Congress Tries to Regulate Carry-On Size

Regardless of whether or not you’re a believer in big government, can we all agree that the government’s latest effort to regulate carry-on size should be outside their jurisdiction? Somehow I doubt we’ll all agree here, but at least now you know where I stand.

H.R. 2870 has been introduced in the House in order to limit carry-on bag dimensions to no more than 22 inches by 18 inches by 10 inches for a total of 50 inches. It would also make the TSA reinstall those obnoxious bag sizers on the security machines. Is this really necessary? I think not.

The legacy carriers have already standardized themselves at 45 linear inches total. Some airlines, like United and US Airways get more specific and say it can be no more than 22x14x9, but that’s still 45 inches.

The low cost carriers, however, are all over the map. Frontier allows 24×15.5×9.5 which comes out to 49 inches. Southwest, Virgin America, and JetBlue’s Embraer 190s are all locked in at 24x16x10 for a total of 50 inches. AirTran allows 55 inches total, and JetBlue’s A320s are the most generous with a 26x18x12 maximum for a total of 56 inches.

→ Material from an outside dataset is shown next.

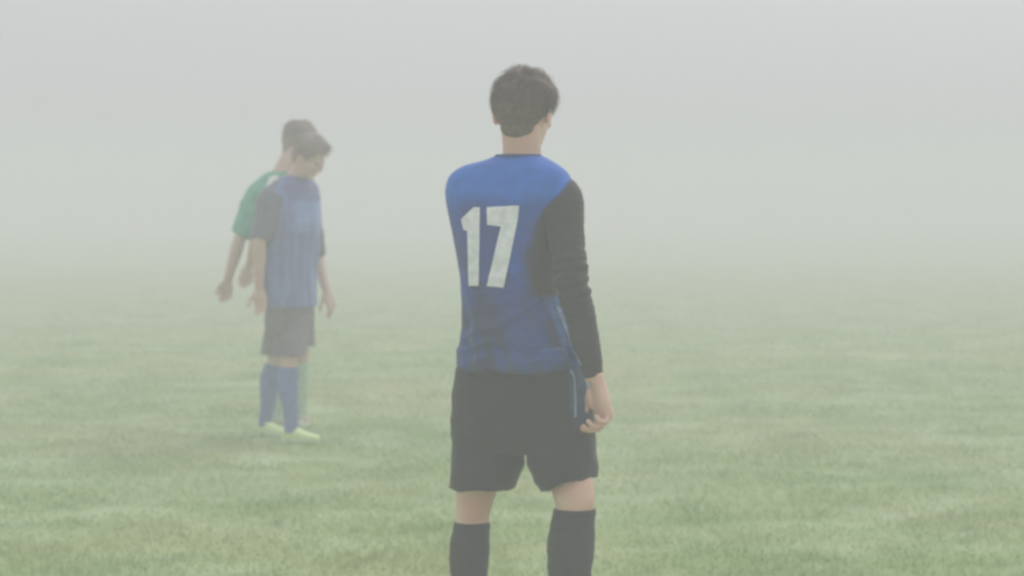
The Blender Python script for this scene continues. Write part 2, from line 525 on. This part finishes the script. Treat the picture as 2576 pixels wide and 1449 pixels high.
def build_grass():
    """short turf blades, one mass"""
    n = 620000
    u = rng.random(n); y = 5.5 + (u ** 1.9) * 72.0
    y = y[rng.random(n) < np.clip((78 - y) / 58, 0, 1) ** 1.5]; n = len(y)
    x = (rng.random(n) - .5) * 2 * (2.2 + y * .33)
    h = .012 + .018 * rng.random(n) ** 1.5
    pat = np.array([noise.noise(Vector((a * 1.5, b * 1.1, 5))) + .6 * noise.noise(Vector((a * 4, b * 4, 9))) for a, b in zip(x, y)])
    h *= 1 + .9 * pat
    h *= np.clip((78 - y) / 50, .10, 1)
    z = np.array([ground_z(a, b) for a, b in zip(x, y)])
    ang = rng.random(n) * 2 * np.pi; wd = .0020 + .0016 * rng.random(n)
    wd *= 1 + y * .05
    lx, ly = rng.normal(0, .9, n) * h, rng.normal(0, .9, n) * h
    ax, ay = np.cos(ang) * wd, np.sin(ang) * wd
    v = np.empty((n, 5, 3))
    v[:, 0] = np.c_[x - ax, y - ay, z - .004]; v[:, 1] = np.c_[x + ax, y + ay, z - .004]
    v[:, 2] = np.c_[x - ax * .7 + lx * .35, y - ay * .7 + ly * .35, z + h * .6]
    v[:, 3] = np.c_[x + ax * .7 + lx * .35, y + ay * .7 + ly * .35, z + h * .6]
    v[:, 4] = np.c_[x + lx, y + ly, z + h]
    me = bpy.data.meshes.new('grass')
    me.vertices.add(n * 5); me.vertices.foreach_set('co', v.ravel())
    b = (np.arange(n) * 5)[:, None]
    loops = np.concatenate([b + [0, 1, 3, 2], b + [2, 3, 4]], axis=1).ravel()
    me.loops.add(len(loops)); me.loops.foreach_set('vertex_index', loops.astype(np.int32))
    ls = np.stack([np.arange(n) * 7, np.arange(n) * 7 + 4], 1).ravel()
    me.polygons.add(n * 2); me.polygons.foreach_set('loop_start', ls.astype(np.int32))
    me.update(calc_edges=True); me.validate()
    m, nt_, bs = principled('grass_blade', 0.7)
    c, _ = turf_colour(nt_)
    g = nt_.nodes.new('ShaderNodeNewGeometry'); r = nt_.nodes.new('ShaderNodeValToRGB')
    nt_.links.new(g.outputs['Random Per Island'], r.inputs[0])
    e = r.color_ramp.elements
    e[0].color = (1.0, 1.05, .95, 1); e[1].color = (1.5, 1.45, 1.4, 1)
    q = e.new(.6); q.color = (1.2, 1.25, 1.15, 1)
    mu = nt_.nodes.new('ShaderNodeMix'); mu.data_type = 'RGBA'; mu.blend_type = 'MULTIPLY'; mu.inputs['Factor'].default_value = 1
    nt_.links.new(c, mu.inputs[6]); nt_.links.new(r.outputs[0], mu.inputs[7])
    nt_.links.new(mu.outputs[2], bs.inputs['Base Color'])
    bs.inputs['Specular IOR Level'].default_value = .3
    # thin blades let some light through
    tr = nt_.nodes.new('ShaderNodeBsdfTranslucent'); nt_.links.new(mu.outputs[2], tr.inputs['Color'])
    ms = nt_.nodes.new('ShaderNodeMixShader'); ms.inputs[0].default_value = .4
    out = nt_.nodes['Material Output']
    nt_.links.new(bs.outputs[0], ms.inputs[1]); nt_.links.new(tr.outputs[0], ms.inputs[2]); nt_.links.new(ms.outputs[0], out.inputs['Surface'])
    o = finish('grass', me, None, m); o['kind'] = 'stuff'
build_grass()

# ================================================================== person 1: number 17
def cloth_noise(s1=1.0):
    def f(co, n_):
        a = nz(co, (7, 7, 5), 3.1) * .006 + nz((co.x + co.z * .5, co.y, co.z - co.x * .4), (13, 13, 26), 8.2) * .0035
        return a * s1
    return f

def seg_param(co, a, b):
    ab = b - a; return (co - a).dot(ab) / ab.length_squared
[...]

So let’s review exactly what this policy would do. It would let the legacies and Frontier continue to keep their policies of allowing less than 50 inches. Even though Southwest and others have a 50 inch maximum, they would have to reduce the length and increase the width by a couple inches to fit the new rules. And AirTran and JetBlue on their A320s would be forced to be more restrictive than they currently allow.

So what do we have? More restrictive rules to piss off customers and still no actual conformity to make things easier. There are also no weight limits involved, so anyone who argues that it’s a safety issue (I’m looking at you, AFA), seems somewhat disingenuous. The feds need to stay out of this one.